Quegli Italianesi d’Albania

Saverio La Ruina porta in scena una tragedia rimossa dai libri di storia: quella degli italiani d'Albania
la ruina

Esiste una tragedia sconosciuta ai più, rimossa dai libri di storia, consumata fino a qualche giorno fa a pochi chilometri dalle nostre case. Migliaia di soldati e civili, figli di tecnici italiani impegnati nella ricostruzione dell’Albania alla fine della seconda guerra mondiale, rimasero lì intrappolati con l’avvento del regime dittatoriale. Molti sposano donne albanesi dalle quali hanno figli. Con l’accusa di attività sovversiva ai danni del regime, per la maggior parte vengono condannati e poi rimpatriati in Italia. Donne e bambini vengono trattenuti e internati in campi di prigionia, con la sola colpa di essere mogli e figli di italiani. Vivono in alloggi circondati da filo spinato, controllati dalla polizia segreta del regime, sottoposti a interrogatori, appelli quotidiani, lavori forzati e torture. In quei campi di prigionia rimangono quarant’anni, dimenticati.

 

Lo stesso accade al protagonista del racconto di Saverio La Ruina, nello spettacolo Italianesi. Nasce in Albania nel 1951 e vive quarant’anni nel mito del padre e dell’Italia che riesce a raggiungere nel 1991, a seguito della caduta del regime.

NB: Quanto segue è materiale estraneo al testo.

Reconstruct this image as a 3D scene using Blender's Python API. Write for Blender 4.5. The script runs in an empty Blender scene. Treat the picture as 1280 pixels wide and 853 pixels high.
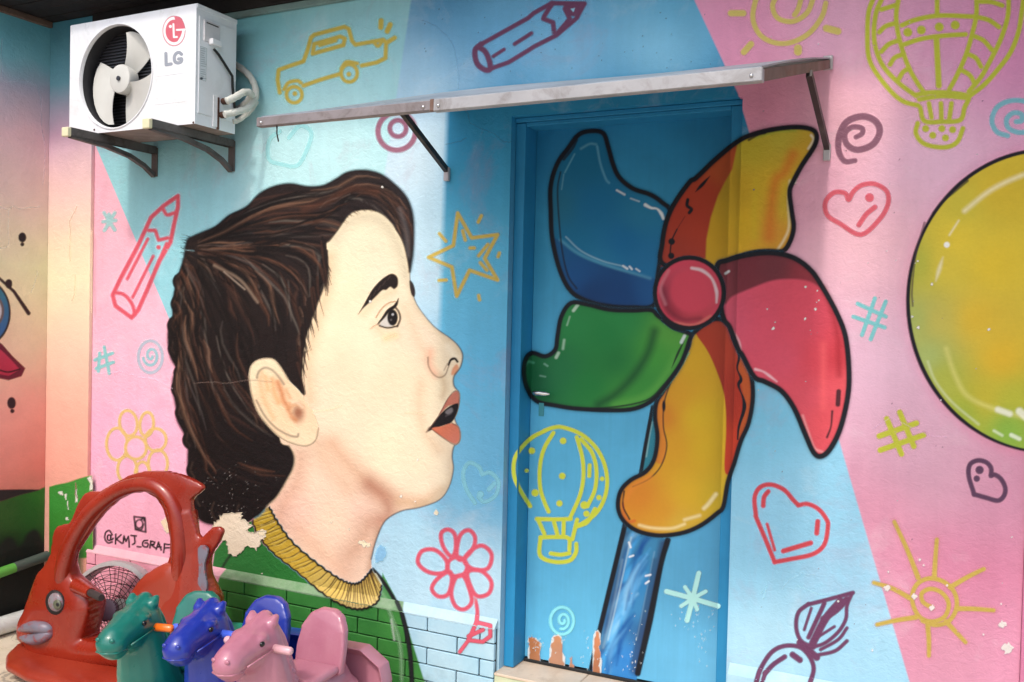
import bpy, bmesh, math, random
import numpy as np
from mathutils import Vector, Matrix

rng = random.Random(7)
nrng = np.random.RandomState(11)
sc = bpy.context.scene
COL = sc.collection
PI = math.pi

# ------------------------------------------------------------------ camera
F_PX, W_PX, H_PX = 1152.8, 1280.0, 853.0          # focal length in photo pixels
YAW, PITCH, ROLL = [math.radians(a) for a in (26.34, -1.297, 1.3325)]
CAM = np.array([0.0, -3.35, 1.45])
def cam_axes():
    cy, sy = math.cos(YAW), math.sin(YAW)
    fwd = np.array([-sy, cy, 0.0]); right = np.array([cy, sy, 0.0]); up = np.array([0, 0, 1.0])
    f2 = fwd * math.cos(PITCH) + up * math.sin(PITCH)
    u2 = up * math.cos(PITCH) - fwd * math.sin(PITCH)
    r3 = right * math.cos(ROLL) + u2 * math.sin(ROLL)
    u3 = u2 * math.cos(ROLL) - right * math.sin(ROLL)
    return r3, u3, f2
CR, CU, CF = cam_axes()
cd = bpy.data.cameras.new('camera')
cam = bpy.data.objects.new('camera', cd); COL.objects.link(cam)
cd.sensor_width = 36.0; cd.lens = F_PX / W_PX * 36.0
cd.clip_start = 0.05; cd.clip_end = 2000.0
m = Matrix.Identity(4)
for i in range(3):
    m[i][0] = CR[i]; m[i][1] = CU[i]; m[i][2] = -CF[i]; m[i][3] = CAM[i]
cam.matrix_world = m
sc.camera = cam

# ------------------------------------------------------------------ light
SUN_EL, SUN_SIDE = math.radians(53.0), math.radians(1.5)
world = bpy.data.worlds.new('World'); sc.world = world; world.use_nodes = True
wn = world.node_tree
bg = wn.nodes['Background']
sky = wn.nodes.new('ShaderNodeTexSky'); sky.sky_type = 'NISHITA'; sky.sun_disc = False
sky.sun_elevation = SUN_EL; sky.sun_rotation = math.radians(180.0) - SUN_SIDE
sky.air_density = 1.0; sky.dust_density = 3.5; sky.ozone_density = 1.0
wn.links.new(sky.outputs['Color'], bg.inputs['Color'])
bg.inputs['Strength'].default_value = 0.15
sl = bpy.data.lights.new('sun', 'SUN'); sl.energy = 1.0; sl.angle = math.radians(4.5)
sl.color = (1.0, 0.94, 0.86)
sun = bpy.data.objects.new('sun', sl); COL.objects.link(sun)
sdir = Vector((-math.sin(SUN_SIDE) * math.cos(SUN_EL), math.cos(SUN_SIDE) * math.cos(SUN_EL), -math.sin(SUN_EL)))
sun.rotation_euler = sdir.to_track_quat('-Z', 'Y').to_euler()
sun.location = (0, -8, 9)
sc.view_settings.view_transform = 'Standard'; sc.view_settings.look = 'None'
sc.view_settings.gamma = 1.0; sc.view_settings.use_curve_mapping = False
sc.view_settings.exposure = 0.0
EXPO = 0.66
sc.view_settings.exposure = EXPO

# ------------------------------------------------------------------ helpers
def ray(u, v):
    u = np.asarray(u, float); v = np.asarray(v, float)
    a = (u - W_PX / 2) / F_PX; b = (v - H_PX / 2) / F_PX
    return CF[None] + a.reshape(-1, 1) * CR[None] - b.reshape(-1, 1) * CU[None]
class Plane:
    """A real flat surface; at(u, v) is the point of it seen at photo pixel (u, v)."""
    def __init__(self, p, n): self.p = np.array(p, float); self.n = np.array(n, float)
    def at(self, u, v, off=0.0):
        d = ray(u, v); n = self.n / np.linalg.norm(self.n)
        t = ((self.p + n * off - CAM) @ n) / (d @ n)
        return CAM + d * t[:, None]
    def one(self, u, v, off=0.0): return self.at([u], [v], off)[0]
def to_px(P):
    q = np.asarray(P, float) - CAM
    x, y, z = q @ CR, q @ CU, q @ CF
    return W_PX / 2 + F_PX * x / z, H_PX / 2 - F_PX * y / z

def lin(c):
    c = np.asarray(c, float) / 255.0
    return np.where(c <= 0.04045, c / 12.92, ((c + 0.055) / 1.055) ** 2.4)
KP = 0.92                                           # painted colours: photo tone to paint albedo
def paint_rgb(c): return np.minimum(lin(c) * KP, 0.88)
def L4(c, k=1.0): r = lin(c) * k; return (float(r[0]), float(r[1]), float(r[2]), 1.0)

MATS = {}
def nodes_of(name):
    mt = bpy.data.materials.new(name); mt.use_nodes = True
    nt = mt.node_tree; b = nt.nodes['Principled BSDF']
    return mt, nt, b
def nd(nt, typ, **kw):
    n = nt.nodes.new(typ)
    for k, v in kw.items(): setattr(n, k, v)
    return n
def mathn(nt, op, a, b=None, c=None, clamp=False):
    n = nt.nodes.new('ShaderNodeMath'); n.operation = op; n.use_clamp = clamp
    for i, x in enumerate((a, b, c)):
        if x is None: continue
        if hasattr(x, 'type') or hasattr(x, 'is_linked'): nt.links.new(x, n.inputs[i])
        else: n.inputs[i].default_value = x
    return n.outputs[0]
def noise(nt, vec, scale, detail=3.0, rough=0.55, dist=0.0):
    n = nt.nodes.new('ShaderNodeTexNoise'); n.inputs['Scale'].default_value = scale
    n.inputs['Detail'].default_value = detail; n.inputs['Roughness'].default_value = rough
    n.inputs['Distortion'].default_value = dist
    nt.links.new(vec, n.inputs['Vector']); return n.outputs['Fac']
def mixc(nt, fac, a, b, blend='MIX'):
    n = nt.nodes.new('ShaderNodeMix'); n.data_type = 'RGBA'; n.blend_type = blend
    for sock, x in ((n.inputs[0], fac), (n.inputs[6], a), (n.inputs[7], b)):
        if hasattr(x, 'is_linked'): nt.links.new(x, sock)
        else: sock.default_value = x
    return n.outputs[2]
def ramp(nt, fac, stops):
    n = nt.nodes.new('ShaderNodeValToRGB'); el = n.color_ramp.elements
    while len(el) < len(stops): el.new(0.5)
    for e, (p, c) in zip(el, stops):
        e.position = p; e.color = c if len(c) == 4 else (*c, 1)
    nt.links.new(fac, n.inputs[0]); return n.outputs[0]
def position(nt): return nt.nodes.new('ShaderNodeNewGeometry').outputs['Position']

def plaster_bump(nt, bsdf, k=1.0):
    """Hand-trowelled, many times painted plaster: same relief on the wall and on the paint lying on it."""
    pos = position(nt)
    mp = nd(nt, 'ShaderNodeMapping'); mp.inputs['Scale'].default_value = (1.0, 1.0, 1.25)
    nt.links.new(pos, mp.inputs['Vector']); v = mp.outputs[0]
    fine = noise(nt, v, 150, 3, 0.6)
    mid = noise(nt, v, 34, 4, 0.6, 0.6)
    big = noise(nt, v, 3.2, 3, 0.5)
    rough = noise(nt, v, 0.9, 2, 0.5)
    rr = mathn(nt, 'MULTIPLY_ADD', rough, 1.6, -0.25, clamp=True)
    h = mathn(nt, 'MULTIPLY', fine, 0.0013)
    h = mathn(nt, 'ADD', h, mathn(nt, 'MULTIPLY', mathn(nt, 'MULTIPLY', mid, rr), 0.0075))
    h = mathn(nt, 'ADD', h, mathn(nt, 'MULTIPLY', big, 0.012))
    bp = nd(nt, 'ShaderNodeBump'); bp.inputs['Strength'].default_value = 0.75 * k
    bp.inputs['Distance'].default_value = 1.0
    nt.links.new(h, bp.inputs['Height']); nt.links.new(bp.outputs[0], bsdf.inputs['Normal'])
    return v
def mottle(nt, v, colour, lo=0.93, hi=1.06, scale=7.0):
    a = noise(nt, v, scale, 5, 0.62)
    b = noise(nt, v, 90.0, 2, 0.5)
    t = mathn(nt, 'ADD', mathn(nt, 'MULTIPLY', a, 0.7), mathn(nt, 'MULTIPLY', b, 0.3))
    rmp = ramp(nt, t, [(0.3, (lo, lo, lo)), (0.7, (hi, hi, hi))])
    return mixc(nt, 1.0, colour, rmp, 'MULTIPLY')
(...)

Dopo la caduta del muro di Berlino sono in 365 ad arrivare finalmente in Italia, desiderosi di un ritorno che fosse “a casa”. Riconosciuti come profughi dal nostro Paese, convinti di essere accolti come eroi, parlano un italiano stentato e hanno natali albanesi. Incontrano il rifiuto, conoscono ancora una volta la discriminazione, paradossalmente condannati ad essere italiani in Albania e albanesi in Italia.

 

L’attore calabrese Saverio La Ruina (emerso appena qualche anno fa con La Borto, spettacolo vincitore di vari premi) si è appassionato a questo brano di storia ancora attuale, tessendone un monologo che diventa una cronologia interiore snocciolata lentamente sulla scena vuota con la classica sedia al centro. «Mia madre mi parlava sempre di mio padre e mi raccontava dell’Italia, e io ho cominciato a venirci ogni notte in Italia, nei miei sogni. Ho iniziato a sentire il rumore del mare, a immaginare come potesse essere Ischia, le montagne. Conoscevo l’Italia senza averla mai vista». Inizia così il viaggio della memoria del protagonista che racconta con sguardo innocente la sua vicenda fino all’incontro col padre in compagnia del figlioletto al quale ha promesso di portarlo «nel posto più bello del mondo». Bello per le sue città, e perché «In Italia siamo tutti pittori, musicisti, cantanti». «Al punto che quando poi siamo tornati veramente in Italia – prosegue ancora nel racconto -, scendendo a Roma dal treno io m’aspettavo un’orchestra, con la gente che suonava ballava e cantava. E invece non suonava e ballava nessuno, e tantomeno cantava nessuno. Anzi, ci hanno tenuti bloccati cinque giorni in questura e zitti, e se reclamavamo ci guardavano pure storto e zitti lo stesso. "Ma guarda st’albanesi…", dicevano i poliziotti». «Non c’è cosa più bella che essere italiani», diceva papà.

 

La pacatezza della recitazione di La Ruina – che italianizza il dialetto calabrese – si nutre di gesti lenti, di sussurri, di movimenti leggeri delle mani, del viso, del corpo. E soprattutto della verità delle parole che sanno evocare un mondo reale denso d’immagini. Ma il monologo, che non ha altri supporti se non una lieve musica al pianoforte in alcuni momenti e un’immagine finale creata dalle luci e dalla trasparenza di uno schermo, avrebbe bisogna di un maggior sunto (quasi novanta minuti sono troppi) per non far disperdere la forza di testimonianza che contiene.

 

Al teatro India di Roma, fino al 3 dicembre. In tournèe.